Zoom your Way to the Emerald City?
The bricks in the Yellow Road are beguiling words, fool's gold.
I started this blog last week with my own rhetorical flourish. It was ironic because the purpose of the essay was to question the spread of dubious seminars and zoom talks that seemed to be offering multisyllabic words as “deep thinking.”
I wanted to make a comparison. Blimps on guide ropes above the streets of New York, and the coinage of phrases that seem to offer the reassurances of understanding.
We navigate a land of rock and sea. To float above is a comforting illusion.
I thought I learned this lesson many years ago but doubt I have avoided the dangers. I too have played word games that hint at deep understanding, while only masking confusion.
I remember a conversation with John Kautsky, one of my mentors in graduate school, questioning whether an article in a prominent political science journal made any useful sense. All the sentences he said were random expressions of “deep thought.” The language of the discipline sprinkled on, so that the text glistened.
He and one of his students cut the article into brief passages and pasted them on cards. One of them began a lecture by shuffling the cards and provided the “ideas” in 10 minutes of professional “speak.” The other then took the same cards, visibly reshuffled them and lectured for another 10 minutes.
Students took notes.
These days, we find many inherited ideas inadequate to the present crisis. New ideas are needed but beware counterfeit offerings. Call it “flimflam” if you wish. The “bit coinage” of words. Deep voices that stress a particular syllable and pause for emphasis. They are often conventional thinking on guide ropes.
This is not a way forward. If indeed well meaning, as I assume most are, they are the hucksters of our time. Older than the Republic. More American than whatever pie you favor.
I generally approach this with students using a cople of illustrative comparisons.
One is to discuss what the artist intended to convey with this painting:
https://en.wikipedia.org/wiki/Wanderer_above_the_Sea_of_Fog
The other is to use this quote from John Lewis Gaddis' book "On Grand Strategy:"
"Steven Spielberg’s 2012 film Lincoln is dramatization at its best. It shows the president, played by Daniel Day-Lewis, trying to make good on the claim, in the Declaration of Independence, that all men are created equal: what more praiseworthy cause could a hedgehog possibly pursue? But to abolish slavery, Lincoln must move the Thirteenth Amendment through a fractious House of Representatives, and here his maneuvers are as foxy as they come. He resorts to deals, bribes, flattery, arm-twisting, and outright lies—so much so that the movie reeks, visually if not literally, of smoke-filled rooms.
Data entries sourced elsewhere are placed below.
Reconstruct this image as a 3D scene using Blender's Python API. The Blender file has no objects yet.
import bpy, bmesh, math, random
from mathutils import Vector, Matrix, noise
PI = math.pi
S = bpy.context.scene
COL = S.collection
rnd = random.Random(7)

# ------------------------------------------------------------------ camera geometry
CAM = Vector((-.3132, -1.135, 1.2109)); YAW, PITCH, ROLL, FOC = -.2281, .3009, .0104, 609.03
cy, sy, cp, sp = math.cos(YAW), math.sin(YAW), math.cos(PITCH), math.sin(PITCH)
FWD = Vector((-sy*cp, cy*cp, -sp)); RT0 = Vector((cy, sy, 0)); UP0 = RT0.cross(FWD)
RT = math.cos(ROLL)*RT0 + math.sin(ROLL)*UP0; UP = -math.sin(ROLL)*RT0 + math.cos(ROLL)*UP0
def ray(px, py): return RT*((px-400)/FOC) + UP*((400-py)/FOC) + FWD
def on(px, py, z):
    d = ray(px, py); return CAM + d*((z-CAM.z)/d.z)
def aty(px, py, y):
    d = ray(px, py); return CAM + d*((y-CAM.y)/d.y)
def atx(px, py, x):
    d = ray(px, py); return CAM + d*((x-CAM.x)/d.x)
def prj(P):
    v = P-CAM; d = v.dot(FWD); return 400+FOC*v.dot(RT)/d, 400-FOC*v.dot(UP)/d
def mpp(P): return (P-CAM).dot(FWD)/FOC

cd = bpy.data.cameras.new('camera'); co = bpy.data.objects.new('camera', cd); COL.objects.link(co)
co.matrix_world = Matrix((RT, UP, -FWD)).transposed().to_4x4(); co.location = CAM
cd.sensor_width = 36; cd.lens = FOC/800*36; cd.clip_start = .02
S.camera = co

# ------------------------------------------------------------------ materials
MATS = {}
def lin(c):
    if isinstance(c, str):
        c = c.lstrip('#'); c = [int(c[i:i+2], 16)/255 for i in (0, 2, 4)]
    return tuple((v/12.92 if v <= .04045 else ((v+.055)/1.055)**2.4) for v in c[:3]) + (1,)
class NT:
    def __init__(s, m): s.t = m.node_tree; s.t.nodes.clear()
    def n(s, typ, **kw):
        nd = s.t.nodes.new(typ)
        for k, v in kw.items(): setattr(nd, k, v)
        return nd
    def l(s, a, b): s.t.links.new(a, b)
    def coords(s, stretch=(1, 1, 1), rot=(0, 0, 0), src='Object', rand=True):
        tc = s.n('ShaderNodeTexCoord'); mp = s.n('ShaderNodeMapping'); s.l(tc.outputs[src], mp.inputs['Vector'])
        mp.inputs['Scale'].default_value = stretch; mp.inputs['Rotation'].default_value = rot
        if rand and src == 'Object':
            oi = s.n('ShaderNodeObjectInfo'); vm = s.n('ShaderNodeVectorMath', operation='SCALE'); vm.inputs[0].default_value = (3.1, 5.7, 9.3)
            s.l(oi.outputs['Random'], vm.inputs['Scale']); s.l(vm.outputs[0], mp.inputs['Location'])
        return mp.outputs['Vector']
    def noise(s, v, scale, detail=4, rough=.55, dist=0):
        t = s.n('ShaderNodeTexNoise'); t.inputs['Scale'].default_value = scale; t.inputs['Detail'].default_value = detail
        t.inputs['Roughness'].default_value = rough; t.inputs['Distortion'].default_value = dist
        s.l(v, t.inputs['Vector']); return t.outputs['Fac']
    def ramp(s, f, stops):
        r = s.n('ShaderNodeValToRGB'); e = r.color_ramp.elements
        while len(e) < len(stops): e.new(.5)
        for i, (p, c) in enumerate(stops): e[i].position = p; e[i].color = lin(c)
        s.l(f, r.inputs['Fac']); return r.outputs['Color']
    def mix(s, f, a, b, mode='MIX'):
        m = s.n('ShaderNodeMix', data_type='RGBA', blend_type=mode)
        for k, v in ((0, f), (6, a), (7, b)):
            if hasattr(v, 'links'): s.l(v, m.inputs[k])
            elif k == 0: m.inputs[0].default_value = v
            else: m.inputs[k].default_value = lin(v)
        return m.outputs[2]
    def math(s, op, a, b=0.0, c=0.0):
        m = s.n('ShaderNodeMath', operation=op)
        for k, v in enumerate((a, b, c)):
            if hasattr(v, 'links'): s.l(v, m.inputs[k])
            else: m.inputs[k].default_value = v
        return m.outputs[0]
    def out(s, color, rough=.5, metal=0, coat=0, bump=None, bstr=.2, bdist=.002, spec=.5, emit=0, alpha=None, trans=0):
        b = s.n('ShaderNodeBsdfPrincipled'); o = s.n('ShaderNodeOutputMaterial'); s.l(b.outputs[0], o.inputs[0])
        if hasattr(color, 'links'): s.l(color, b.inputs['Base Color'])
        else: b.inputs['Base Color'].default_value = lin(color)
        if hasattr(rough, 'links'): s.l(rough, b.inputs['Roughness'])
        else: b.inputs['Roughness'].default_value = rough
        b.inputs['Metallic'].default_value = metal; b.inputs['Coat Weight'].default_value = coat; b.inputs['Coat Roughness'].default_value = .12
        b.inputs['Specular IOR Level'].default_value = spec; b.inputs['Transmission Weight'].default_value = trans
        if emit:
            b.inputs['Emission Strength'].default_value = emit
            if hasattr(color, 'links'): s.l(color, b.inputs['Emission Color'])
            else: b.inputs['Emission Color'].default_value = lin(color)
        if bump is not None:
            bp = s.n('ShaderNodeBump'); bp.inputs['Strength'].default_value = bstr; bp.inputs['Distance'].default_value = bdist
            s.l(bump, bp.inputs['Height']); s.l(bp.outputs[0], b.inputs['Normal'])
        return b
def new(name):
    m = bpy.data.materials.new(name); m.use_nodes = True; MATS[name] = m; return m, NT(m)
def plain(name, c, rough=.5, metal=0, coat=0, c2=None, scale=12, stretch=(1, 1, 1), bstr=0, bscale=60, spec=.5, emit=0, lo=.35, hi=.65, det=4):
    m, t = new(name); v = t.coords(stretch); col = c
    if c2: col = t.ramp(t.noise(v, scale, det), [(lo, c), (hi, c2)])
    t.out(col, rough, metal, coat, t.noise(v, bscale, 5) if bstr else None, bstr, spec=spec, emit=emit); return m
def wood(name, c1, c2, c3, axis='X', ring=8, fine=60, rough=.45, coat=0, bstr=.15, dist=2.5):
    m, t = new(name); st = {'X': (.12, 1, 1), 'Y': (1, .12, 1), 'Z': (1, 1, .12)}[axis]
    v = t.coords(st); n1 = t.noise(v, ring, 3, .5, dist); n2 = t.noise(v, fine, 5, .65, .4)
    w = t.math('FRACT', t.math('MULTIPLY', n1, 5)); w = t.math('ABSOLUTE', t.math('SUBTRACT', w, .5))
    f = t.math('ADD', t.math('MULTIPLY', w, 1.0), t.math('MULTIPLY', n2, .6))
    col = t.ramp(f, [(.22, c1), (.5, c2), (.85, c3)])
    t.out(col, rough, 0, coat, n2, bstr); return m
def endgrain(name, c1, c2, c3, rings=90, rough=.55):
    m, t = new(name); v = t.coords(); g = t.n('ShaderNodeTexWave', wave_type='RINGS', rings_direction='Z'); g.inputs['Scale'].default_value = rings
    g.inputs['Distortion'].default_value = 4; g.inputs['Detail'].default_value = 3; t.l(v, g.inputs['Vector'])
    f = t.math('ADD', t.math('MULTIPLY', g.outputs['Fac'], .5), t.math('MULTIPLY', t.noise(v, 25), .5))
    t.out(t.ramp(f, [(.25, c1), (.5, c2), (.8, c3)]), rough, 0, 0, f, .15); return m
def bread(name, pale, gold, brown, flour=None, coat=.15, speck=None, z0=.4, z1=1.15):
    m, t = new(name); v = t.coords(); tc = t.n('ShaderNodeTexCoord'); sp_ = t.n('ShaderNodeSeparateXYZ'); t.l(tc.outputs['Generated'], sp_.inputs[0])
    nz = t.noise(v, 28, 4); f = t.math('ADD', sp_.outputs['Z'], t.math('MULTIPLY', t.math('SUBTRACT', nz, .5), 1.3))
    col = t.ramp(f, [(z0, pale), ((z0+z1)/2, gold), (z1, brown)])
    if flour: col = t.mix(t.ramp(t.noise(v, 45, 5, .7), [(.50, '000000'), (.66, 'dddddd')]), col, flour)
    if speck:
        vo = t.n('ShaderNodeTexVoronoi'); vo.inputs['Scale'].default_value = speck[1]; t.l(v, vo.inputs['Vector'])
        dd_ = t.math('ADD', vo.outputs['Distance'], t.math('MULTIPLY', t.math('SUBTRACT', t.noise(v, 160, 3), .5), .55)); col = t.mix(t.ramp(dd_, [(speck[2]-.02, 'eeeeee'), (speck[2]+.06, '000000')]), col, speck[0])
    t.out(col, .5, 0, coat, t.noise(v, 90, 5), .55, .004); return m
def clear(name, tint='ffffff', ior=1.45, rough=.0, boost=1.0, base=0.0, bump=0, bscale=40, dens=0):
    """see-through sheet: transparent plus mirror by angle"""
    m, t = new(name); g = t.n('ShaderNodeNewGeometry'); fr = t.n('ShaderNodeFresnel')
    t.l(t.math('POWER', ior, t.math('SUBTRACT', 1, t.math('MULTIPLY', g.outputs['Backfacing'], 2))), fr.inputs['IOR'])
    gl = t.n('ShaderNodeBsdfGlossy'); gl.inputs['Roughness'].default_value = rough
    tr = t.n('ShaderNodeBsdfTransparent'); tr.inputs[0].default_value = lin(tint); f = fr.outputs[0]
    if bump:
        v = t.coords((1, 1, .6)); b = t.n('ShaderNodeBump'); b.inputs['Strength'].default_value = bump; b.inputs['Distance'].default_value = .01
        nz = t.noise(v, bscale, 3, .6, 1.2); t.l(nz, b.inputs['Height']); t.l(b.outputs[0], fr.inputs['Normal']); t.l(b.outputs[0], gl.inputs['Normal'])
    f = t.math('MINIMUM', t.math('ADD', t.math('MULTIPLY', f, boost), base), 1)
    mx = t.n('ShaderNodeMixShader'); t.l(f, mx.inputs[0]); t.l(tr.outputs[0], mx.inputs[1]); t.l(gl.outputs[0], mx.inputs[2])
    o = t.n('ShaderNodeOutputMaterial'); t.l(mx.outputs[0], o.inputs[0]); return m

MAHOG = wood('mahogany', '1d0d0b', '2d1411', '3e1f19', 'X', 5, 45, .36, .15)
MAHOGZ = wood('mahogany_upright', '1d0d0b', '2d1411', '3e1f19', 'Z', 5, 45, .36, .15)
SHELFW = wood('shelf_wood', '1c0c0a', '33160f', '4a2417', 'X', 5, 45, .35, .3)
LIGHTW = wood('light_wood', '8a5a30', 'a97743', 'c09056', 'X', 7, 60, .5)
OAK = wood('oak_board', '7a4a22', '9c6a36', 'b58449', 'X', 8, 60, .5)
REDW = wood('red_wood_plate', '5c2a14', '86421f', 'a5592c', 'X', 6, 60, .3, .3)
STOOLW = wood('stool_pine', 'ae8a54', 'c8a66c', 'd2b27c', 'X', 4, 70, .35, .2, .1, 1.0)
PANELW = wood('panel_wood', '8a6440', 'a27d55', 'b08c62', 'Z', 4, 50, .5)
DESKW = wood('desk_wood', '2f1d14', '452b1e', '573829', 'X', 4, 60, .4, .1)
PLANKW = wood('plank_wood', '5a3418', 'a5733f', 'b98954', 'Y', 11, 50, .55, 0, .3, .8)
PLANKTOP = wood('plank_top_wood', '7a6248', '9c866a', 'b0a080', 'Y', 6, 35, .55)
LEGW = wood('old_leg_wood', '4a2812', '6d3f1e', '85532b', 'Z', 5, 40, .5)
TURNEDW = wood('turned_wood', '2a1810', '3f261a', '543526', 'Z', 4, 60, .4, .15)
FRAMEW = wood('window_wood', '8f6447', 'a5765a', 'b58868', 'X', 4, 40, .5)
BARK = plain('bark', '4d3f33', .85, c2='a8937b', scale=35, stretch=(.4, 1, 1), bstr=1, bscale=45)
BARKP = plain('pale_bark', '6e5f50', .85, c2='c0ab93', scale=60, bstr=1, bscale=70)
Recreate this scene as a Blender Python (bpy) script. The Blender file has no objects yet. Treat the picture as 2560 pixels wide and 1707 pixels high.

When Thaddeus Stevens (Tommy Lee Jones) asks the president how he can reconcile so noble an aim with such malodorous methods, Lincoln recalls what his youthful years as a surveyor taught him:
'[A] compass . . . [will] point you true north from where you’re standing, but it’s got no advice about the swamps and deserts and chasms that you’ll encounter along the way. If in pursuit of your destination, you plunge ahead, heedless of obstacles, and achieve nothing more than to sink in a swamp . . . , [then] what’s the use of knowing true north?'"
Too many discussion look to stay above the mists and not explore the terrain beneath, or remain focused on "True North" without regard to the obstacles that must be confronted.